As illustrated, a desired flow rate 504 (e.g., of air or fuel or
other fluid) is compared, by summing (or other) function 502 to an
actual flow rate through a valve 518. The PID control of system 500
includes an integral term including an error integration function
506 and an integral gain 510; a proportional term (or gain) 522);
and a derivative term including a numerical derivative 508 (e.g., a
Laplace transform representation of the derivative term) and a
derivative gain 512. The integral, proportional, and derivative
terms are then added, through the summing (or other) function 514
to account for the total error between desired flow rate 504 and
the actual flow rate through the valve 518. A transfer (or other)
function 516 may then be applied to account for a feed forward term
520. As illustrated, the feed forward term 520 may be a feed
forward decoupling term, which may be determined according to, for
example, a well pressure (e.g., of the wellbore 102 and/or at the
wellhead of the wellbore 102) and a fluid supply pressure (e.g., of
air or fuel).

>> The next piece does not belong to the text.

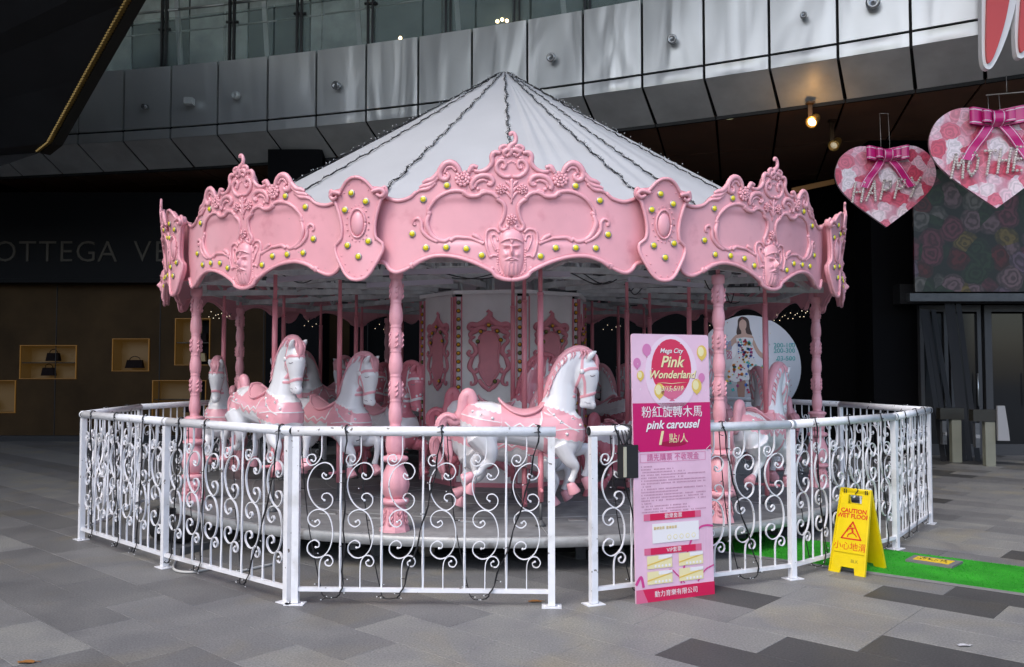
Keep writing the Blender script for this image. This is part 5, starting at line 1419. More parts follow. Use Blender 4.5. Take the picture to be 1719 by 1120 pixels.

In some embodiments, the feed forward term 520 may
decouple the fluid pressure from the control of the valve 518.
Based on the combination of the feed forward term 520 and the
feedback control from the PID control, a revised valve position
setpoint is fed to the valve 518.
A number of embodiments have been described. Nevertheless, it will
be understood that various modifications may be made. Accordingly,
other embodiments are within the scope of the following claims.